GA: We just had a good team. We had a good striker in John Byrne, a good goalkeeper in Tony Norman. Not long after Peter Reid came in, and I know it was a few years later but, he asked a few of the senior pros like myself what he felt the team needed. We all told him "not much". He looked at us like we were daft!

Although some of the lads from that run had left by then, we still had the nucleus of a good team from that period, it just hadn’t been consistent over the years, but the FA Cup squad was still good. Dickie Ord, Brace, Bally. Of course, as always, you needed luck and we had some of that too. The FA Cup was still special then, not like now.

RR: And most importantly, THAT header against Chelsea. Was that your best moment at the club?

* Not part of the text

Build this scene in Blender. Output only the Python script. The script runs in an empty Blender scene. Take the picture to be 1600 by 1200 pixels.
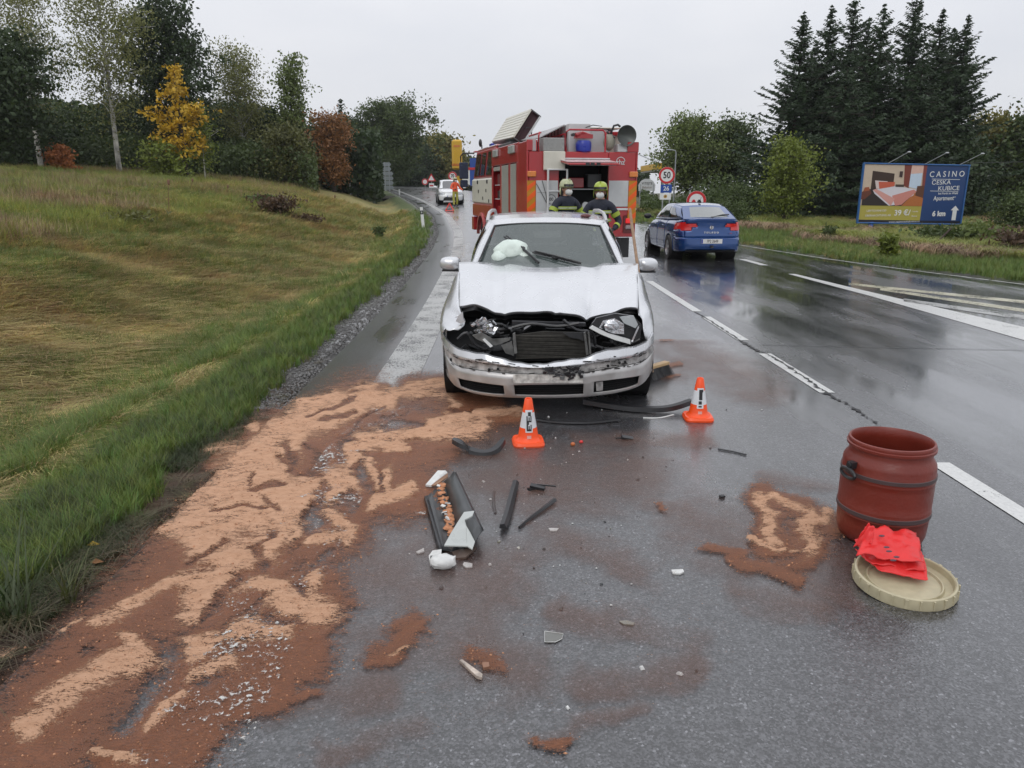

GA: Individually yes, but the Mags win was better than that if I'm honest!

Roker Park night matches were always special - especially under the lights. Anyone who was there that night will tell you how special it was. It was just a really good game that could have went either way. After they equalised it was a bit gutting, but the way it ended was amazing.

It was an extra special night for me too because I heard someone chinned Dennis Wise and he got thrown out of the players lounge for being a prat. He’s a proper nark.

RR: You’re an agent now. How’s that life treating you?

GA: Yeah, it’s treating me really well. I’ve been doing it for about a decade. I was playing part time at Accrington Stanley, and whilst I had not long left Burnley and a few of the lads like Robbie Blake, Glen Little and Richard Chaplow asked me to look after them. My brother was at Sheffield United too so that sort of got me into it. I did my coaching badges and that, but I enjoyed this a lot more and I still really enjoy it.